The Corner

In Spite of All That Cash, Unions Came Up Short

For months, unions have told us that after their state-senate recall efforts in Wisconsin, lawmakers would learn not to scale back their collective-bargaining “rights.” The recalls would warn any state thinking about passing a law like Governor Walker’s to think again. Yet after Tuesday night’s recall elections, only one lesson is perfectly clear: It’s probably not a good idea to cheat on your wife.

In what might have been the most costly abstinence program in history, national unions dumped tens of millions of dollars in Wisconsin — yet their only notable accomplishment was to recall Republican state senator Randy Hopper, whose priapic misadventures sunk his campaign from the start. Polling leading up to the recall election showed voters were just fine with Hopper’s vote to scale back public-sector collective bargaining; they just weren’t so fine with his alleged affair with a then-25-year-old capitol staffer.

Thus, the 18th senate district, which had been represented by a Republican since 1936, went to Democrat Jessica King by a thin 1,100-vote margin. But saying Hopper’s defeat was about public-sector collective bargaining is like saying Top Gun was a movie about beach volleyball. In the end, as one high-ranking Wisconsin political figure told me, female seniors just couldn’t forgive Hopper for his transgressions. Despite being conservative, they decided they were voting for a husband and not a senator.

And yes, Democrats did also defeat GOP senator Dan Kapanke in LaCrosse, but that was more a feat of signature-gathering than electioneering. Once Kapanke was on the ballot, he was toast in a district that Barack Obama carried by more than 20 points.

It wasn’t surprising that Democrats won two of the six elections. What is surprising is the way Republicans won their four. Recent polls had many of the races within the margin of error — yet in the seats they retained, Republicans won comfortably. Rob Cowles in the Green Bay area destroyed his opponent, Democrat Nancy Nusbaum, by 20 points. Republican Sheila Harsdorf, once thought to be in danger, beat a teachers’ union official by a 58–42 margin. Luther Olsen and Alberta Darling, pinpointed as possible Dem pickups, won with 52 and 54 percent of the vote. Darling did so in a district that saw the greatest number of total votes cast, at nearly 74,000.

In fact, almost 350,000 people voted in Tuesday’s recall elections — and Republicans won 53 percent of the total vote. After blowtorching the state with negative ads and benefiting from a favorable timetable, the unions could still only get 47 percent of Wisconsinites to support their effort.

This should make the unions think long and hard about whether they want to embark on a mission to recall Gov. Scott Walker next year. Doing so successfully would easily cost them five times as much as they just spent — and even with their recent deluge of cash, most of the public still didn’t support them at the polls. Additionally, the extra time will also give Walker’s reforms more time to work — and once the public sees that schools can manage their affairs effectively without being hamstrung by union regulations, organized labor’s argument gets even weaker.
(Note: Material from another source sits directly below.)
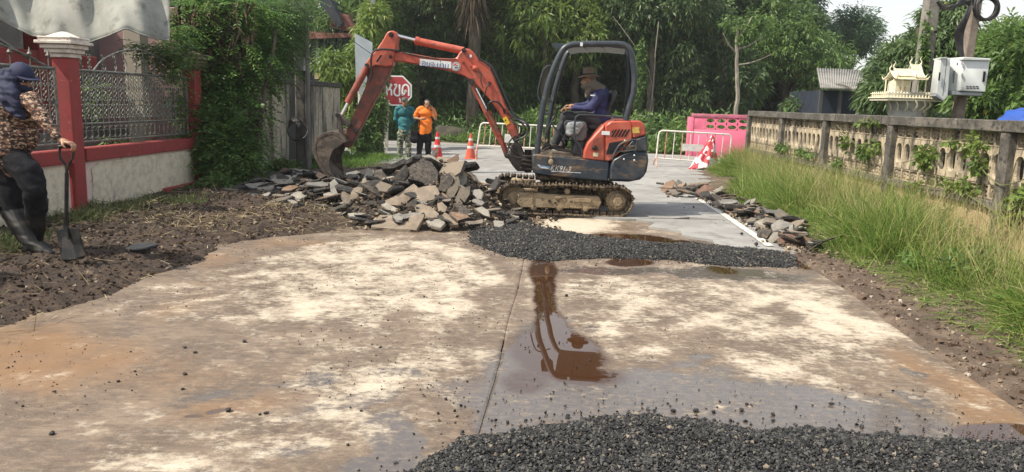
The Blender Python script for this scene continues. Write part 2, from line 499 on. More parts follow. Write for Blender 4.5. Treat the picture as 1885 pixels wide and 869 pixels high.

In the redistricting bill Scott Walker signed on Tuesday, the former Hopper seat gets more Republican in 2012, when Jessica King will face voters against a fresh Republican challenger. That seat seems to be an almost certain pickup for the GOP next year, which would almost immediately reverse any progress the unions made in this round of recall elections. If there’s any benefit from the Democrats’ temporary victory in that district, it might just be prompting some elected officials to buy their wives flowers a little more often.

— Christian Schneider is a senior fellow at the Wisconsin Policy Research Institute.